Custava especificar melhor um
ponto tão importante?! Afinal, para uma Constituição caracterizada
pela prolixidade, uma palavrinha a mais não faria mal algum. E
evitaria esta verdadeira guerra, que nada acrescenta e apenas
tumultua um quadro nacional já por si só confuso e atabalhoado.
O artigo 3º manda fazer a
revisão após cinco anos. Ou seja, a partir do dia 5 de outubro
próximo. Os opositores do processo lançam mão do que o cientista
político Bolívar Lamounier chama de “hermenêutica por
propinquidade”. Ou seja, a interpretação do conteúdo do artigo
3º com base apenas no fato de ele ser vizinho do 2º.
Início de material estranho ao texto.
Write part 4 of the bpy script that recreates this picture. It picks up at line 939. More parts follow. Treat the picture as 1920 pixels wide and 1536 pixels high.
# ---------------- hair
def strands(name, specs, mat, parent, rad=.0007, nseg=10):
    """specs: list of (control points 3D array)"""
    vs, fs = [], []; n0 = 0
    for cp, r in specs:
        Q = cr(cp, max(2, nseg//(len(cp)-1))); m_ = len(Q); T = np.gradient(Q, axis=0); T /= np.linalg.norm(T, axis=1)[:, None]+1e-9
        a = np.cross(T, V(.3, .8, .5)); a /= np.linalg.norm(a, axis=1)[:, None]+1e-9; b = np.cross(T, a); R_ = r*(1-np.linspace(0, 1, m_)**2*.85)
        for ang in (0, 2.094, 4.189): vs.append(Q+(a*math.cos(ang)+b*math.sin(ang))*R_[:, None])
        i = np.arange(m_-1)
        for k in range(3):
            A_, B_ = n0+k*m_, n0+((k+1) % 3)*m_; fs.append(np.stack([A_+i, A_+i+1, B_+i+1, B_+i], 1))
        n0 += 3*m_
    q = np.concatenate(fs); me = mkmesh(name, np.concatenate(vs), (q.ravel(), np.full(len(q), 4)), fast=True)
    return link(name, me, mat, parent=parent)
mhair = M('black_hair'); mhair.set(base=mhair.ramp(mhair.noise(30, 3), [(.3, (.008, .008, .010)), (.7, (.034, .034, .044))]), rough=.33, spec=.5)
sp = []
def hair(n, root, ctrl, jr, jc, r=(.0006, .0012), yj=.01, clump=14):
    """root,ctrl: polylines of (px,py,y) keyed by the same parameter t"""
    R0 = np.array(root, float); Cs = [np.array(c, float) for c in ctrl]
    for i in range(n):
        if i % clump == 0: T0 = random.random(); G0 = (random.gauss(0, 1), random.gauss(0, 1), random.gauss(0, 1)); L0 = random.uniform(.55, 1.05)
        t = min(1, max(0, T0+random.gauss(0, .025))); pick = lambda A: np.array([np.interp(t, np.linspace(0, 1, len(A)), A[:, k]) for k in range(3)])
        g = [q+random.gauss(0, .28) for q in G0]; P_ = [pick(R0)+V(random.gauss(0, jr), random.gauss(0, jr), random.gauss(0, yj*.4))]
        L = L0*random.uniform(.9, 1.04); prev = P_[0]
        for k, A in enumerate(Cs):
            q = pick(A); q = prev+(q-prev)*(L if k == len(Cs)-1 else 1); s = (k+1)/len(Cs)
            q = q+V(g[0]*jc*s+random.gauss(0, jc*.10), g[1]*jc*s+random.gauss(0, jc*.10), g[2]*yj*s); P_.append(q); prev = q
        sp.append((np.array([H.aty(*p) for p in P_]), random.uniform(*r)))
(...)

Para essa corrente, a revisão
estaria condicionada a uma mudança no regime e forma de governo
decorrente do plebiscito realizado em 21 de abril passado. Como a
população decidiu manter tudo inalterado, raciocinam, o assunto
ficou auto esgotado.
Um outro grupo, que vem
engrossando a cada dia, até admite que a Constituição seja
revisada, mas não agora. Pretende remeter a tarefa para o próximo
Congresso, a ser eleito no ano que vem, ou seja, para 1995. Esta
corrente é pior do que aquela que se opõe abertamente à revisão
já. Não se apoia em argumento jurídico nenhum e utiliza como
pretexto a propalada “inoportunidade” da empreitada. São os
eternos “mureteiros”, demagogos de olho somente nas urnas e não
na solução dos problemas que nos atormentam.
Mesmo que o texto
constitucional não determinasse para agora o processo revisional,
este seria bem-vindo, dadas as incoerências e imperfeições da
atual Carta Magna. Por que deixar para amanhã o que se pode fazer
hoje? Por que continuar empurrando com a barriga problemas
estruturais que se arrastam há tanto tempo e cuja solução está
bem à vista?
Argumenta-se com os riscos de
que as conquistas sociais consagradas no texto de 1988 possam ser
suprimidas. Em primeiro lugar, elas não são tantas assim e várias
delas nunca surtiram efeito algum por falta de regulamentação. Não
passaram de letra morta.
Em segundo, a sociedade dispõe
de meios de pressão suficientes para impedir que as coisas positivas
venham a ser modificadas. O que é inconcebível são cenas de
pugilato explícito, como as que se verificaram na semana passada, no
plenário da Câmara, quando parlamentares opositores à revisão
exibiram uma ostensiva falta de decoro, passiva de cassação de seus
mandatos.
(Artigo publicado na página
2, Opinião, do Correio Popular, em 28 de setembro de 1993)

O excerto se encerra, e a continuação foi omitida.